— START —
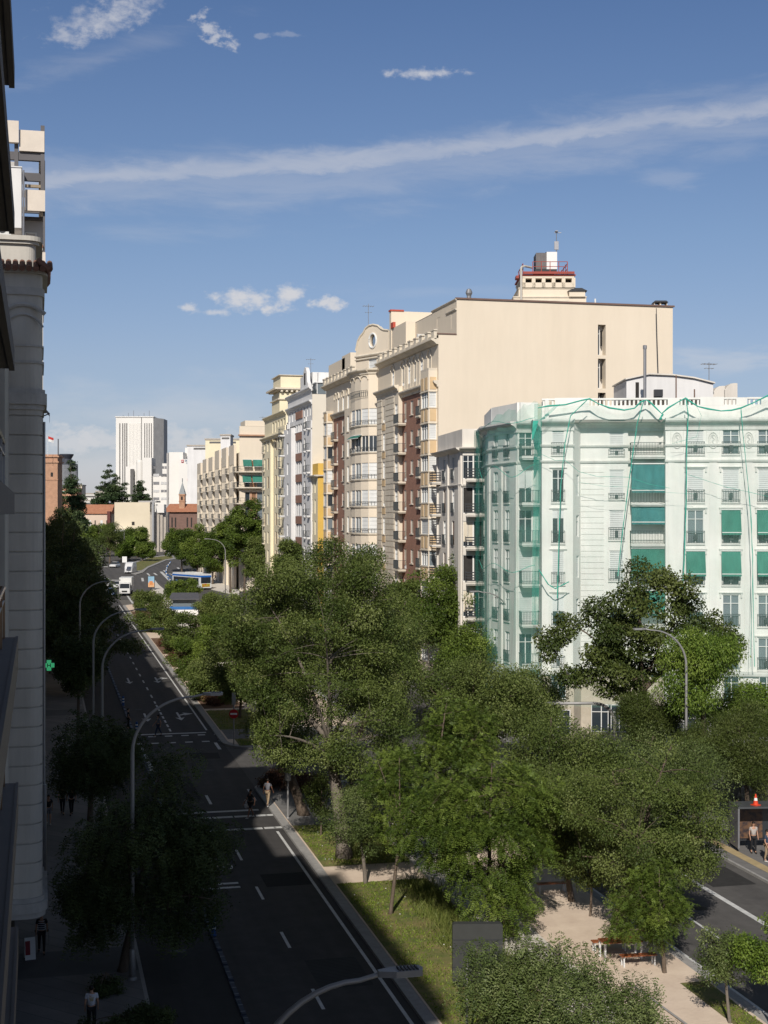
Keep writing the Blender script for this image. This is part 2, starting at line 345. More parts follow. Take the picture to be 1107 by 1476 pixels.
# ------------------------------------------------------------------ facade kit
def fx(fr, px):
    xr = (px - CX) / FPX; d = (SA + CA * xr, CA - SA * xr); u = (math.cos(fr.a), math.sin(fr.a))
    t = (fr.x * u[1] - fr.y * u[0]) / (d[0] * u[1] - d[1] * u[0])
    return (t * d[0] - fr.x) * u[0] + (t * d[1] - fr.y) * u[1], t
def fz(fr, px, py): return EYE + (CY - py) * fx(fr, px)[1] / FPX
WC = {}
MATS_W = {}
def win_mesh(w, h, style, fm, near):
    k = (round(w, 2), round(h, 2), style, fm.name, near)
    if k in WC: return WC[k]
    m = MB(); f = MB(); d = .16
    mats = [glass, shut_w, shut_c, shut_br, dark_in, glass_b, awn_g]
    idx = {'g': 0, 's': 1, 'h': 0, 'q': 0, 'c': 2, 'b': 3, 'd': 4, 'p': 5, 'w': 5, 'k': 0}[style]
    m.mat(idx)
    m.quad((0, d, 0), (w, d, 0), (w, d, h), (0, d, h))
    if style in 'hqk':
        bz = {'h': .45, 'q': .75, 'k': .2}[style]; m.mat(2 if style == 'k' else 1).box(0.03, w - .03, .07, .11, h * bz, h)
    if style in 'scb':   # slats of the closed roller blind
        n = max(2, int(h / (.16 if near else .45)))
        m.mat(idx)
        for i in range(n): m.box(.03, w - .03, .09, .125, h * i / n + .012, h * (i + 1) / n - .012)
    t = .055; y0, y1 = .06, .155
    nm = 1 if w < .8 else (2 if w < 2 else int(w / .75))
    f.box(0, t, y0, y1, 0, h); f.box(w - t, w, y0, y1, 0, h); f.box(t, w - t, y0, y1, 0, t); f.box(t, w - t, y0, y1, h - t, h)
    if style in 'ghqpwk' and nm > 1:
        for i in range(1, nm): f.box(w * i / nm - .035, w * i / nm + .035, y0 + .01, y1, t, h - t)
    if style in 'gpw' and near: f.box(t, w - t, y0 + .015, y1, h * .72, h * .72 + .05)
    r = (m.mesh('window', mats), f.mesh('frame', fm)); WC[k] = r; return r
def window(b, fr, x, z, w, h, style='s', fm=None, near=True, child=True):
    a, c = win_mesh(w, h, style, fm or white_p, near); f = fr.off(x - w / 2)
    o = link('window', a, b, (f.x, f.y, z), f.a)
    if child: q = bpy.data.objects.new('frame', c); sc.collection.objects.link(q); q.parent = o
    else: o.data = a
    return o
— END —
### INSTRUCTIONS TO FOLLOW
Copy out each line exactly, without the pictures.

### TASK RESPONSE
Keep writing the Blender script for this image. This is part 2, starting at line 345. More parts follow. Take the picture to be 1107 by 1476 pixels.
# ------------------------------------------------------------------ facade kit
def fx(fr, px):
    xr = (px - CX) / FPX; d = (SA + CA * xr, CA - SA * xr); u = (math.cos(fr.a), math.sin(fr.a))
    t = (fr.x * u[1] - fr.y * u[0]) / (d[0] * u[1] - d[1] * u[0])
    return (t * d[0] - fr.x) * u[0] + (t * d[1] - fr.y) * u[1], t
def fz(fr, px, py): return EYE + (CY - py) * fx(fr, px)[1] / FPX
WC = {}
MATS_W = {}
def win_mesh(w, h, style, fm, near):
    k = (round(w, 2), round(h, 2), style, fm.name, near)
    if k in WC: return WC[k]
    m = MB(); f = MB(); d = .16
    mats = [glass, shut_w, shut_c, shut_br, dark_in, glass_b, awn_g]
    idx = {'g': 0, 's': 1, 'h': 0, 'q': 0, 'c': 2, 'b': 3, 'd': 4, 'p': 5, 'w': 5, 'k': 0}[style]
    m.mat(idx)
    m.quad((0, d, 0), (w, d, 0), (w, d, h), (0, d, h))
    if style in 'hqk':
        bz = {'h': .45, 'q': .75, 'k': .2}[style]; m.mat(2 if style == 'k' else 1).box(0.03, w - .03, .07, .11, h * bz, h)
    if style in 'scb':   # slats of the closed roller blind
        n = max(2, int(h / (.16 if near else .45)))
        m.mat(idx)
        for i in range(n): m.box(.03, w - .03, .09, .125, h * i / n + .012, h * (i + 1) / n - .012)
    t = .055; y0, y1 = .06, .155
    nm = 1 if w < .8 else (2 if w < 2 else int(w / .75))
    f.box(0, t, y0, y1, 0, h); f.box(w - t, w, y0, y1, 0, h); f.box(t, w - t, y0, y1, 0, t); f.box(t, w - t, y0, y1, h - t, h)
    if style in 'ghqpwk' and nm > 1:
        for i in range(1, nm): f.box(w * i / nm - .035, w * i / nm + .035, y0 + .01, y1, t, h - t)
    if style in 'gpw' and near: f.box(t, w - t, y0 + .015, y1, h * .72, h * .72 + .05)
    r = (m.mesh('window', mats), f.mesh('frame', fm)); WC[k] = r; return r
def window(b, fr, x, z, w, h, style='s', fm=None, near=True, child=True):
    a, c = win_mesh(w, h, style, fm or white_p, near); f = fr.off(x - w / 2)
    o = link('window', a, b, (f.x, f.y, z), f.a)
    if child: q = bpy.data.objects.new('frame', c); sc.collection.objects.link(q); q.parent = o
    else: o.data = a
    return o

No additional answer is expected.